Exposing Apps using Edge Router

Exposing Apps using Edge Router

Prerequisites

Objective

In this section we will make app2 available from outside the cluster by running it on a public agent node with Marathon-LB.

Steps

DC/OS has two different node types: private and public agent nodes. Private agent nodes (usually) do not have ingress access from outside of the cluster, while public agent nodes allow for ingress access from outside the cluster.

By default, Marathon starts applications and services on private agent nodes, which cannot be accessed from the outside, the cluster. To expose an app to the outside we usually use a load balancer running on one of the public nodes. We will revisit the topic of load balancing (and different choices for load balancers) later in this tutorial, but for now, we choose Marathon-LB as our load balancer.

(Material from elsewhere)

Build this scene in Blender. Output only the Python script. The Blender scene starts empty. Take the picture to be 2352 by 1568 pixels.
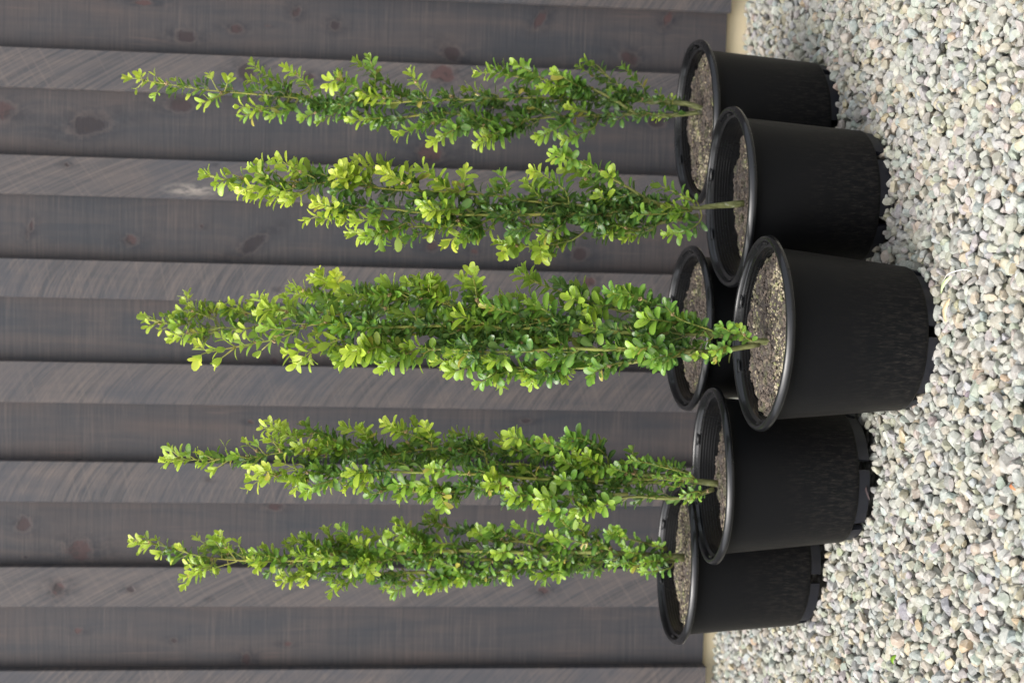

  • Install Marathon-LB: dcos package install marathon-lb
  • Check that it is running: dcos task and identify the IP adress of the public agent node (Host) where Marathon-LB is running,
    • Warning: If you started your cluster using a cloud provider (especially AWS) dcos task might show you the private ip address of the host, which is not resolvable from outside the cluster (e.g., if you see something like 10.0.4.8 it is very likely a private address). In that case, you need to retrieve the public IP from your cloud provider. On AWS, go to the console and then search for the instance with the private IP shown by ‘dcos task’. The public IP will be listed in the instance description as Public IP.
  • Connect to the webapp (from your local machine) via <Public IP>:10000. You should see a rendered version of the web page including the physical node and port app2 is running on.
  • Use the web form to add a new Key:Value pair
  • You can verify the new key was added in two ways:
    1. Check the total number of keys using app1: dcos task log app1
    2. Check redis directly
      • SSH into node where redis is running: dcos node ssh --master-proxy --mesos-id=$(dcos task redis --json | jq -r '.[] | .slave_id')
      • NOTE: This requires you to have the key required to ssh to the machines added to your local ssh agent (e.g., via ssh-add key).
      • As redis is running in docker container let us list all docker container docker ps and get the ContainerID.
      • Connect to a bash session to the running container: sudo docker exec -i -t CONTAINER_ID /bin/bash
      • Start the redis CLI: redis-cli
      • Check value is there: get <newkey>

Outcome

Congratulations! You’ve used Marathon-LB to expose your application to the public and added a new key to redis using the web frontend.